## Problem statement
All lines featuring the string "objects" are to be listed.

# # # # #

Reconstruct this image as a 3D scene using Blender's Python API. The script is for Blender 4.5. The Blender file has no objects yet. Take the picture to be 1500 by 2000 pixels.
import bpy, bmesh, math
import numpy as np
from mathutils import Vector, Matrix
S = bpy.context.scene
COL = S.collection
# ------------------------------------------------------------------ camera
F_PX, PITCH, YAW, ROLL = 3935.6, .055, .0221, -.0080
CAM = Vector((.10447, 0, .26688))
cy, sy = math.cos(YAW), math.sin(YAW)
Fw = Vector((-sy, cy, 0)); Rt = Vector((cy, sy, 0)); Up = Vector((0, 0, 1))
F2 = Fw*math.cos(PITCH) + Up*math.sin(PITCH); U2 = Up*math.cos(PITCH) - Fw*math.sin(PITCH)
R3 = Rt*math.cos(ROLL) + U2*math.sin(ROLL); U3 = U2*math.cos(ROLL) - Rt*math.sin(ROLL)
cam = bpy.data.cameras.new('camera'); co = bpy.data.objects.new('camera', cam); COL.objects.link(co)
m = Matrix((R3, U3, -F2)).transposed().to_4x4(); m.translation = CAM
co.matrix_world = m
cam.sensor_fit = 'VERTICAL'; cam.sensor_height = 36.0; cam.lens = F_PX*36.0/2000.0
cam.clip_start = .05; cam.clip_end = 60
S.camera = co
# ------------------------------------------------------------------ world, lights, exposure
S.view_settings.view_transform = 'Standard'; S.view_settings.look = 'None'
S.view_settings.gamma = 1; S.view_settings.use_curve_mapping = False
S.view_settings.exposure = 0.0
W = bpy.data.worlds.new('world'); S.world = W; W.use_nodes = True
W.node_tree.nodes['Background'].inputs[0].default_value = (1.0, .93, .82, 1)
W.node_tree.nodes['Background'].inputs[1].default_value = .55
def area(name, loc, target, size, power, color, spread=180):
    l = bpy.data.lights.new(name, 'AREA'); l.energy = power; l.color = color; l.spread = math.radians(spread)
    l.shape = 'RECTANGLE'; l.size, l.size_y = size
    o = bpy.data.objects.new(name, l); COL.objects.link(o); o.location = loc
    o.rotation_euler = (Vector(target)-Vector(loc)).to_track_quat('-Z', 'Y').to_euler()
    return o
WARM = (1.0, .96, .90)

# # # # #

## Answer to the problem
Reconstruct this image as a 3D scene using Blender's Python API. The script is for Blender 4.5. The Blender file has no objects yet. Take the picture to be 1500 by 2000 pixels.
cam = bpy.data.cameras.new('camera'); co = bpy.data.objects.new('camera', cam); COL.objects.link(co)
    o = bpy.data.objects.new(name, l); COL.objects.link(o); o.location = loc